Quarterback Everett Golson missed all of last season. (AP)
Quarterback Everett Golson missed all of last season. (AP)

But Notre Dame truly is a place that values its academic reputation above its athletic achievements, so this is a serious deal. DaVaris Daniels, KeiVarae Russell, Ishaq Williams and Kendall Moore are being withheld from practice and games while the school looks into potential academic cheating. The starting quarterback, Everett Golson, missed all last season after being caught cheating on a test. Many of the alums who have a Notre Dame degree on the wall would rather lose to USC 20 years in a row than have the elite academic reputation of their alma mater sullied.

So there will be some anxious days for Kelly and his staff as the ongoing investigation on-goes.

Notre Dame's vigor in pursuing these allegations deserves credit, because there are plenty of athletic factories that wouldn't. The idea of underprepared, overwhelmed or entitled athletes cheating their way to passing grades is neither new nor rare. It happens.

A quick story: When I was a freshman at the University of Missouri, I sat down to take my very first college final in an economics class. It was a big auditorium class, and there were four versions of the final exam interspersed on the desks: A, B, C and D. Immediately after sitting down, a wide receiver on the team who was from my high school sat next to me and urgently whispered, "What test do you have?"

"B," I answered, not knowing why he cared.

Next thing I knew, he and two teammates (both starters on a team that was bound for the Holiday Bowl) had scurried around the room and secured three copies of the "B" exam. Then they sat on either side of me and copied every multiple-choice answer I filled in with my No. 2 pencil. I had rarely seen them in class all semester, so it was no surprise they knew none of the material. But it was an unnerving experience on several levels.

When we left the auditorium, the answer key was posted on the wall. I checked the answers, did the math and figured that "we" had all gotten As. That afternoon, the receiver from my high school dropped off a six-pack at my dorm room as a thank-you. I found out that beer doesn't taste very good to guilty taste buds.

That was 1983. I'm sure similar scenes have played out many times before and since. A small percentage of times, the athletes are caught.

Notre Dame coach Brian Kelly talks to his players at practice. (AP)
Notre Dame coach Brian Kelly talks to his players at practice. (AP)

If they are, the consequences can be profound but public. No football program is more public than Notre Dame's, and no football program evokes more schadenfreude when it falls from its lofty idealistic perch.

"No one likes Notre Dame," said safety Matthias Farley, "outside Notre Dame."

So it's not fun to be a Fighting Irish football player who is a suspected cheater. Ask Golson.
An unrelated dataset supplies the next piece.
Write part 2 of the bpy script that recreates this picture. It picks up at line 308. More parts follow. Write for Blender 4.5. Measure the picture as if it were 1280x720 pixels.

The Irish players stuck to the no-comment game plan Tuesday regarding the "ongoing investigation," but Golson provided some insight into what Daniels, Russell, Williams and Moore might be going through. The words he used: "embarrassed" and "humiliated."

Golson was in California working with quarterback guru George Whitfield when he watched the 2013 Irish open the season by laboring past Temple – that was hard. Then he watched the Irish lose to Michigan – that was harder.

"The Michigan game kind of tore me up a little bit," he said. "It was humiliating, but you have to feel that."

Humiliation became motivation. Golson made it back to Notre Dame, regained his starting status and is in good standing academically. He said he has spoken to his four under-investigation teammates, but declined to offer specifics of what he told them.

Farley said the message is unity.

"No one has different feelings about anything," he said. "We love 'em the same."

And then he declined comment, silenced by the "ongoing investigation" that will linger over this storied program for an undetermined amount of time.